Since Hiroshima Joe follows its protagonist's life so closely, it stands or falls on Booth's ability to draw his character. And it stands. Joe is not at all who you might expect him to be -- he's no conventional hero; that's for sure -- but he is believable, vulnerable, sympathetic (in spite of his numerous and ugly flaws), and always very human. He's seeking a beauty he knows can never be his, and it's heartbreaking.

Perhaps the highest praise for Hiroshima Joe is Booth's ability to explore tragedy -- in several forms, including the one obviously suggested by the book's title -- without descending into bitterness. This is a difficult challenge for war novels, and Booth overcomes it with brutal elegance.

I highly recommend Hiroshima Joe, especially if you've read and enjoyed Gweilo.

Bonus information: This novel has many and varied virtues, but there was one flaw that really got under my skin -- it's badly edited, and this fault ends up being a distraction and a real pity. First, there are numerous careless word-choice errors, e.g. 'hoards' instead of 'hordes' and 'grizzly' instead of 'grisly' (given the book's content, this last one is especially unfortunate).

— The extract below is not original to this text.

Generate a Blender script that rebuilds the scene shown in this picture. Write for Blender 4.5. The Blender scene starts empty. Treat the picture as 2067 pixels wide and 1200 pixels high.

Second, Booth makes a valiant attempt to write dialog for several minor American characters in their vernacular, but fails utterly. I can't recall more misremembered and/or misconceived American local knowledge, idioms and slang outside Agatha Christie's oeuvre. For example, one of Booth's American characters tells a story about his romantic rival's car slipping off a 'carriageway' and falling into a river. No American would ever use that term. Another American POW goes on about the snow in Oklahoma reaching the roofs of his farmplace's buildings, and tobogganing across it: it snows only infrequently in Oklahoma. Perhaps most implausibly, Booth stages a scene in which a group of American POWs join their British couterparts in a spontaneous rendition of 'Rule Britannia' when the war ends: not only would American soldiers not know the words to such a song, they'd never make the tacit admission that anyone other the good ol' US of A finished off the Japanese and won the war.

A good editor would surely have caught some of these gaffes, and the book would have been better for it.

Getting your hands on a copy:

The Amazon link is here.

This book is available for borrowing in the Hong Kong Public Library System. You can search for copies here. Please note that if you get the copy from the Lockhart Road branch, and are bothered by the small coffee stain on page 167, I offer my profuse apologies -- it really was an accident!

Next up: A double bill! I'll review Xu Xi's Hong Kong Rose and Stephen Coonts's Hong Kong.


The Hong Kong Novels

Thanks and am off to order it now...  I've never tried Booth's fiction.

A great crime thriller you might like (or may have even read) is John Burdett's The Last Six Million Seconds.  Burdett is an ex hong kong lawyer. Its terribly grisly but totally riveting and it makes  a refreshing change from all The Peak novels as it's mostly set in Mong Kok. It was written pre-handover (thats what the title refers to) so I wonder if it would be a little dated now or maybe its reached that point where its become historical?     

I also used to like the Yellowthread St crime series which are decades old now.  I picked up some old tatty copies in a secondhand bookshop. They even filmed a series based on the books for British TV in the late eighties which was OK.

Can't wait to hear what you think about Stephen Coonts. 

Re HK novels

Hi HKfan;

Thanks for the Burdett tip -- I knew vaguely that he had a Hong Kong connection, but I've only read a couple of his novels set in Thailand. They were indeed pretty good. I've not heard of the Yellowthread St series -- do you have any tips on where to start with that one?

As for Mr Coonts, let's just say his work had a powerful effect on me. That review is coming soon!